OBJECTIVE: Extract, unchanged, every line from the top of the material below through the line with "7.8), (18.35, 7.05)]]", and no more.

MATERIAL SUPPLIED:
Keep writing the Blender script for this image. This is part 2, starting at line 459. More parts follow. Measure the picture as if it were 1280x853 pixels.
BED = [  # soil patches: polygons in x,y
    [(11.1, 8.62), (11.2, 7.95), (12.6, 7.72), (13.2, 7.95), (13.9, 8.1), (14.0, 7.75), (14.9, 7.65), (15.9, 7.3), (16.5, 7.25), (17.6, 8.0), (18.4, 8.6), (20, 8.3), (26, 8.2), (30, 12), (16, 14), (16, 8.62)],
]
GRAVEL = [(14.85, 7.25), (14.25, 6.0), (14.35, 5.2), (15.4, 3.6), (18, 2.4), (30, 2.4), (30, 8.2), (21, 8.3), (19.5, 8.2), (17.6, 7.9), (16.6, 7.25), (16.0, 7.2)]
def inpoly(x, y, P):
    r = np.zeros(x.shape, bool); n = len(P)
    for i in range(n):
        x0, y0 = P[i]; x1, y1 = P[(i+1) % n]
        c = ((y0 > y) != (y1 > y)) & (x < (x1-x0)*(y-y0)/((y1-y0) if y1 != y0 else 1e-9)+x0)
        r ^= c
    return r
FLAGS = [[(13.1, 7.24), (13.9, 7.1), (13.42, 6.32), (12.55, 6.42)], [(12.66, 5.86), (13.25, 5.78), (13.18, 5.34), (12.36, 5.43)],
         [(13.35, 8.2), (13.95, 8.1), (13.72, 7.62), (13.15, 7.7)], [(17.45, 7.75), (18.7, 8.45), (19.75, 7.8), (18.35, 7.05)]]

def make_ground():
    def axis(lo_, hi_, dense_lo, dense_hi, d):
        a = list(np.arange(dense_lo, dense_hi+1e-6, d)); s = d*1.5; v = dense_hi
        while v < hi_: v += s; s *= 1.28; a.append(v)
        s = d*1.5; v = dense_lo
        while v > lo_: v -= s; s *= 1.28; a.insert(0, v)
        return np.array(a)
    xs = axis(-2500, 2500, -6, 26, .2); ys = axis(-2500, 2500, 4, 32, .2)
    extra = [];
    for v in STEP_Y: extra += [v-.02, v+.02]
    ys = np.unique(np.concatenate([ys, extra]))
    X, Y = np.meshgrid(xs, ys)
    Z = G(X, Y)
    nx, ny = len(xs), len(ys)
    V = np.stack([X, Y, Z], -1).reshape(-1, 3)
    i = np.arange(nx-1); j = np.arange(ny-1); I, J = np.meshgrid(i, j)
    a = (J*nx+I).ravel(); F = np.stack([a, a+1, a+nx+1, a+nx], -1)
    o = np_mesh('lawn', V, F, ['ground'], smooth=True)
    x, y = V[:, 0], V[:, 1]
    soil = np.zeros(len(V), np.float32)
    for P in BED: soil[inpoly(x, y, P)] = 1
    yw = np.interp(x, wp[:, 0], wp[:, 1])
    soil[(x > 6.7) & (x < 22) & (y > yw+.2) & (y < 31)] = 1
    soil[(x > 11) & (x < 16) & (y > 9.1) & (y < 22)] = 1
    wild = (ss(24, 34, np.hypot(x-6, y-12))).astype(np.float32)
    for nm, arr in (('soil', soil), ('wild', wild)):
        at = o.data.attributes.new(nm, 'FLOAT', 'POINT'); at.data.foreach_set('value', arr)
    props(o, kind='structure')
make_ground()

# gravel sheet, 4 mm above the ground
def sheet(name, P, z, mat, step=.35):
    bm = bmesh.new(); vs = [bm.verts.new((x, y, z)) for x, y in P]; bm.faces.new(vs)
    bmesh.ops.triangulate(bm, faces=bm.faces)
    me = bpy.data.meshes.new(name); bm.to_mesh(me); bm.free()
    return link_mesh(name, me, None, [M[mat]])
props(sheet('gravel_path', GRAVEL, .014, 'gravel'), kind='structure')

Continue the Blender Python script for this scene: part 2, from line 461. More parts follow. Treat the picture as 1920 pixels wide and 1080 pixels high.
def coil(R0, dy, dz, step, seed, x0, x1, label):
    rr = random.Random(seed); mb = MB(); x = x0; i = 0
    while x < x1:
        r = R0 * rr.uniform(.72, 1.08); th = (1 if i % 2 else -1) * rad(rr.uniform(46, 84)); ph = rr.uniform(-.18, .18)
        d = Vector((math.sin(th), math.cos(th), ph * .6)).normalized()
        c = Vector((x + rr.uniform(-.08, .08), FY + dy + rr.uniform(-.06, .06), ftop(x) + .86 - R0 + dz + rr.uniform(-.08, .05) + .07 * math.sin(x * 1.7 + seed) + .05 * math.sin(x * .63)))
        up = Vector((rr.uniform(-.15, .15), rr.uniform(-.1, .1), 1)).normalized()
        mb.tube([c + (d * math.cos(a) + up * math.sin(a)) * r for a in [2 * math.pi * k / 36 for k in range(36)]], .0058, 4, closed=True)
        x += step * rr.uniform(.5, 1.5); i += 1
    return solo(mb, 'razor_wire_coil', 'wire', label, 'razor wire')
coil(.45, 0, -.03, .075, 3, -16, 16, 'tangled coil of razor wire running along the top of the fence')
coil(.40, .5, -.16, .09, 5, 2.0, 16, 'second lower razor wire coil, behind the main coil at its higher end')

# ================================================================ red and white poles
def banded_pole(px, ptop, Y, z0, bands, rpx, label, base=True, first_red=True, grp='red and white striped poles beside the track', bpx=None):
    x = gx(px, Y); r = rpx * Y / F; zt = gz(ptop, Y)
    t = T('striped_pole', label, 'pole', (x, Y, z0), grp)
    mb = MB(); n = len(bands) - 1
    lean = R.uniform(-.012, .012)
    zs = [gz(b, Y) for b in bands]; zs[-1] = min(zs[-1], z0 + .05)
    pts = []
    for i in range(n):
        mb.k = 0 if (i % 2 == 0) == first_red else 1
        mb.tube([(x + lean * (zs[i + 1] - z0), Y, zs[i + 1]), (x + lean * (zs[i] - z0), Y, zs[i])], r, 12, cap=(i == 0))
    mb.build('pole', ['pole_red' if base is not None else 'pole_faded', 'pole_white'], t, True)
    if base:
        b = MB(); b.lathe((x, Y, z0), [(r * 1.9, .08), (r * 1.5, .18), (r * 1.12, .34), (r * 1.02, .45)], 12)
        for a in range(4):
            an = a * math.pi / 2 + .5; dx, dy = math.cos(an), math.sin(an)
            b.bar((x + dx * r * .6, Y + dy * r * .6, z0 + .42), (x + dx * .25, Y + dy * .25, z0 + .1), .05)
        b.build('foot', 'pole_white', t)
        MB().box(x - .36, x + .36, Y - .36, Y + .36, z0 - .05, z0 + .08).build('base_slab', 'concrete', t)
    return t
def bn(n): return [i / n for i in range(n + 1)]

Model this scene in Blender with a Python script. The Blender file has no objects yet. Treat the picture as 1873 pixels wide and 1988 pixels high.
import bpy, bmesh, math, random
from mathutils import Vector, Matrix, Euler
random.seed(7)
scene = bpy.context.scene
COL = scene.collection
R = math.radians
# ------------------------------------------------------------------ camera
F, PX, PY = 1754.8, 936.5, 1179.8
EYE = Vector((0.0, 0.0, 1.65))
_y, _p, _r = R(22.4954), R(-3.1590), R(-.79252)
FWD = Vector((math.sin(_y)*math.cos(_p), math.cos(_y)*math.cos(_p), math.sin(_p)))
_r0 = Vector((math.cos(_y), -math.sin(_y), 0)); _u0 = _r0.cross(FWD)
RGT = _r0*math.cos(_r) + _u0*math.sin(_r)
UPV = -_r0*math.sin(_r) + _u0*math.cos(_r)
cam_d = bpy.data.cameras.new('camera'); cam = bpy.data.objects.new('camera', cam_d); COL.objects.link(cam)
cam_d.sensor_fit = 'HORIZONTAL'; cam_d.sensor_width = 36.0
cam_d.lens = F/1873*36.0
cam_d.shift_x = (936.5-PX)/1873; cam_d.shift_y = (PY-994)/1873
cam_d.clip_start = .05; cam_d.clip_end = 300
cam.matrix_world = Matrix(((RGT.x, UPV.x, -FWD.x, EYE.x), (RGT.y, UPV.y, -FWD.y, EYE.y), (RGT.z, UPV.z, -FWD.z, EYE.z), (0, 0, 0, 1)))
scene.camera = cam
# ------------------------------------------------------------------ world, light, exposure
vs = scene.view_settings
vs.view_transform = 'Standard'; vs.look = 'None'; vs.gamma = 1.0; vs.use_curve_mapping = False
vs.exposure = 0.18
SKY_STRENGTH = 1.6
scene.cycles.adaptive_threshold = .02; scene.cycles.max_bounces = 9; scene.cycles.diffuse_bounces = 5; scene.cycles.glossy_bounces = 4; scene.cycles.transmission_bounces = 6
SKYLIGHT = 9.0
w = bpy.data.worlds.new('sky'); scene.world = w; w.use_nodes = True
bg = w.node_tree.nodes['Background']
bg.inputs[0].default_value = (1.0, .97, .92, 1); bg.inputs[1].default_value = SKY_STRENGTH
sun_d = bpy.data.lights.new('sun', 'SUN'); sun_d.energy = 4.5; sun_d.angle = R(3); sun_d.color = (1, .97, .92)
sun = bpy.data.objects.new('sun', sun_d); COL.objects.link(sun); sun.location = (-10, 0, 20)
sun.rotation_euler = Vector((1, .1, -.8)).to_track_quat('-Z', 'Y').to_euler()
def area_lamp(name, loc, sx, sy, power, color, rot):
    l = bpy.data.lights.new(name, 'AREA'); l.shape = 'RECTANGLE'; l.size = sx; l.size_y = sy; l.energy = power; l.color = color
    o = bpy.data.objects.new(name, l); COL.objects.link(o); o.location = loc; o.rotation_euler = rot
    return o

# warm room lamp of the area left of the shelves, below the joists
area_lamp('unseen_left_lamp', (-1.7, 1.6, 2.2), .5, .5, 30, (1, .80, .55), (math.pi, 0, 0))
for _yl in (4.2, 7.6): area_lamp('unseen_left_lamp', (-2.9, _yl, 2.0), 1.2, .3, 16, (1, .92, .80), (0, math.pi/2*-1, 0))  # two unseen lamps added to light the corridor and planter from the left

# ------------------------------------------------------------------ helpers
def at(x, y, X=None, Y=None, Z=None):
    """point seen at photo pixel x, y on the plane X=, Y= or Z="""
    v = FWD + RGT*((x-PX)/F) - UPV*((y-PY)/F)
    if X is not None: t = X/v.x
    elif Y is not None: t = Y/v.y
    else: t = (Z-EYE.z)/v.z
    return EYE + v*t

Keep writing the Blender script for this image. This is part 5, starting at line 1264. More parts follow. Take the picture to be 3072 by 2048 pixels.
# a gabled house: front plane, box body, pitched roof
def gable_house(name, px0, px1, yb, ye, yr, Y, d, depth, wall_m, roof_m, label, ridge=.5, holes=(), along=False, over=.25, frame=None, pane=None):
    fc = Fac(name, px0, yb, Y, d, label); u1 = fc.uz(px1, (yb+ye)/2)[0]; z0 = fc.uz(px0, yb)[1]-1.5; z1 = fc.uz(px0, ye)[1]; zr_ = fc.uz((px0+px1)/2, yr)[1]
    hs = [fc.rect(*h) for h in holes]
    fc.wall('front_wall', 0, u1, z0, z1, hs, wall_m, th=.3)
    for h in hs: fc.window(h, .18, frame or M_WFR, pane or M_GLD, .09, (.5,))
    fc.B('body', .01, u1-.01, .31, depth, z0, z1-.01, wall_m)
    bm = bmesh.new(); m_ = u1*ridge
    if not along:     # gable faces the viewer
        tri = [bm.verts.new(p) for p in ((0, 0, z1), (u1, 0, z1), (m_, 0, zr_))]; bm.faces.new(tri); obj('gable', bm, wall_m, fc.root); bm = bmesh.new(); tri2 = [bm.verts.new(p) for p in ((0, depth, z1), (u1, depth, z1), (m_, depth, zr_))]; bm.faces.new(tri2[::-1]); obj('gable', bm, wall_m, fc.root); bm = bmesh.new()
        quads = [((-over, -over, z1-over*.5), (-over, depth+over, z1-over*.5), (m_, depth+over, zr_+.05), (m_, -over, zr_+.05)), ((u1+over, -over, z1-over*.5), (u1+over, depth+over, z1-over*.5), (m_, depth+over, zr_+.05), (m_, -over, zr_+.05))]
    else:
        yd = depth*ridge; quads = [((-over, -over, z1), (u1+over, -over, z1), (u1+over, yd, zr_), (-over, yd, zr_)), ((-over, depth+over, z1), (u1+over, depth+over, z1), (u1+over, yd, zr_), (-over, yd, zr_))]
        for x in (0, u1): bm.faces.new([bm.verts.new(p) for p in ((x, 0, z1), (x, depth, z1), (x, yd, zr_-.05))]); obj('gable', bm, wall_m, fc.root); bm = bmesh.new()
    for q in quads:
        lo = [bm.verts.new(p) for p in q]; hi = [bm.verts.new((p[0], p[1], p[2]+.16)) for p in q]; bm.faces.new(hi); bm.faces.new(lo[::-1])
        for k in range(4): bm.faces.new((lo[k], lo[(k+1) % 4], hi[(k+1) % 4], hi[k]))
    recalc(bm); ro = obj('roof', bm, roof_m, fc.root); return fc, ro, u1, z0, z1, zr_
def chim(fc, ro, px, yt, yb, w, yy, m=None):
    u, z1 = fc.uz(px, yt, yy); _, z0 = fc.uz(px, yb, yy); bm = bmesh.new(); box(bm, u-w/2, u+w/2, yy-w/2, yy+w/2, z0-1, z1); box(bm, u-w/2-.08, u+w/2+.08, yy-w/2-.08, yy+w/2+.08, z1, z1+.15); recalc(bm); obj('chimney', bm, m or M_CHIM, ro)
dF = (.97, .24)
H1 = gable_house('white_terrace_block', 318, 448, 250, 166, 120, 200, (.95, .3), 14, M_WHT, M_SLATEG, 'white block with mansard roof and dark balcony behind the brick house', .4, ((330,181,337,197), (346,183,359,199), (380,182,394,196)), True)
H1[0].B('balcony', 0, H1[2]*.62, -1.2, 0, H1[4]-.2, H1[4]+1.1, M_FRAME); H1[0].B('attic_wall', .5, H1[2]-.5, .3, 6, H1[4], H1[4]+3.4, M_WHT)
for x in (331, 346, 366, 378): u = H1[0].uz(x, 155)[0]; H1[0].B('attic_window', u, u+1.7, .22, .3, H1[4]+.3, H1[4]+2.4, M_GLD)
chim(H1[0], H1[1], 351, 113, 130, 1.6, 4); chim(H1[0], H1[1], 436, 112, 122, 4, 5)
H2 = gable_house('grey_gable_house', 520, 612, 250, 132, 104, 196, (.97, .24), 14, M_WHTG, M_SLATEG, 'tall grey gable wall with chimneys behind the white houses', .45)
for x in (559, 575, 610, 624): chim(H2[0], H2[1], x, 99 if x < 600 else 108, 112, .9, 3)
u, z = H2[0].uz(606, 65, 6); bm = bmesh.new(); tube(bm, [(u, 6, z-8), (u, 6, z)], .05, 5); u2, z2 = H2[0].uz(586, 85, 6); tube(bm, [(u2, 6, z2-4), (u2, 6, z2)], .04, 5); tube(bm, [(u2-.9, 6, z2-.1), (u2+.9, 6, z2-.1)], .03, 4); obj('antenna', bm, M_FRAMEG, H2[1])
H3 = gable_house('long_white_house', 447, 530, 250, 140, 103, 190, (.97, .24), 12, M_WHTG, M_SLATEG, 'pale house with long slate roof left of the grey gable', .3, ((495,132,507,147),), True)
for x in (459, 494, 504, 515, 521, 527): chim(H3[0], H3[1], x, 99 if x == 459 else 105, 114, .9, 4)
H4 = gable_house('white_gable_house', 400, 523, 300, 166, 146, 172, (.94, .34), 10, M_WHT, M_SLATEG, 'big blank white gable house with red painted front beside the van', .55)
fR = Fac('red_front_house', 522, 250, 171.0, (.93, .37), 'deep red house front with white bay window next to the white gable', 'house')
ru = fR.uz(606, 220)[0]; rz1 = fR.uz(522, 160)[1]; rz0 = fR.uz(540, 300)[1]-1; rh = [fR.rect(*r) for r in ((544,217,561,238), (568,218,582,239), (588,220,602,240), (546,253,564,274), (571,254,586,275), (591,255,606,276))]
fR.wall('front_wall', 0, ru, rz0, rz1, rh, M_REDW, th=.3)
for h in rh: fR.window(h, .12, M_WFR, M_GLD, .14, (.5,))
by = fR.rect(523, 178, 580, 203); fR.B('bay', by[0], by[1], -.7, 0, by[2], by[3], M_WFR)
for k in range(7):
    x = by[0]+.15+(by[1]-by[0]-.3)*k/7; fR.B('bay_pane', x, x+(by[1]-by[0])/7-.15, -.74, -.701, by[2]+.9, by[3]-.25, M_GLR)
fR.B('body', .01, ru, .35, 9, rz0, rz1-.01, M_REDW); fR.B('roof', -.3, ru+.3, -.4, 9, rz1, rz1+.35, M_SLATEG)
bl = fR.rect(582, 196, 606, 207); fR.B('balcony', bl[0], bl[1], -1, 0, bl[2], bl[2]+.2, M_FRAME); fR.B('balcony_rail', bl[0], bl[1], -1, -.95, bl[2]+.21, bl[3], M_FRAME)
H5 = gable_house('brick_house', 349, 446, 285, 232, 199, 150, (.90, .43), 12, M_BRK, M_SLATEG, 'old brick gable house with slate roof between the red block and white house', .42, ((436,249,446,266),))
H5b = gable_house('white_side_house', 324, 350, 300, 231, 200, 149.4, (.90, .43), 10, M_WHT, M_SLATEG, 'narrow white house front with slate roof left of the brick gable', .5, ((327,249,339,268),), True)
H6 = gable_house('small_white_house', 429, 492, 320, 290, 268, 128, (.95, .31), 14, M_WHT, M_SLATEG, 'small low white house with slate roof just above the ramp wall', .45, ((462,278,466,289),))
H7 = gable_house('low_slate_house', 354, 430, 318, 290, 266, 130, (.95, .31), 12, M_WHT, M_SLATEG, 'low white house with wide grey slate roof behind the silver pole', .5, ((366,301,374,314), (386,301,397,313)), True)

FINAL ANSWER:
Keep writing the Blender script for this image. This is part 2, starting at line 459. More parts follow. Measure the picture as if it were 1280x853 pixels.
BED = [  # soil patches: polygons in x,y
    [(11.1, 8.62), (11.2, 7.95), (12.6, 7.72), (13.2, 7.95), (13.9, 8.1), (14.0, 7.75), (14.9, 7.65), (15.9, 7.3), (16.5, 7.25), (17.6, 8.0), (18.4, 8.6), (20, 8.3), (26, 8.2), (30, 12), (16, 14), (16, 8.62)],
]
GRAVEL = [(14.85, 7.25), (14.25, 6.0), (14.35, 5.2), (15.4, 3.6), (18, 2.4), (30, 2.4), (30, 8.2), (21, 8.3), (19.5, 8.2), (17.6, 7.9), (16.6, 7.25), (16.0, 7.2)]
def inpoly(x, y, P):
    r = np.zeros(x.shape, bool); n = len(P)
    for i in range(n):
        x0, y0 = P[i]; x1, y1 = P[(i+1) % n]
        c = ((y0 > y) != (y1 > y)) & (x < (x1-x0)*(y-y0)/((y1-y0) if y1 != y0 else 1e-9)+x0)
        r ^= c
    return r
FLAGS = [[(13.1, 7.24), (13.9, 7.1), (13.42, 6.32), (12.55, 6.42)], [(12.66, 5.86), (13.25, 5.78), (13.18, 5.34), (12.36, 5.43)],
         [(13.35, 8.2), (13.95, 8.1), (13.72, 7.62), (13.15, 7.7)], [(17.45, 7.75), (18.7, 8.45), (19.75, 7.8), (18.35, 7.05)]]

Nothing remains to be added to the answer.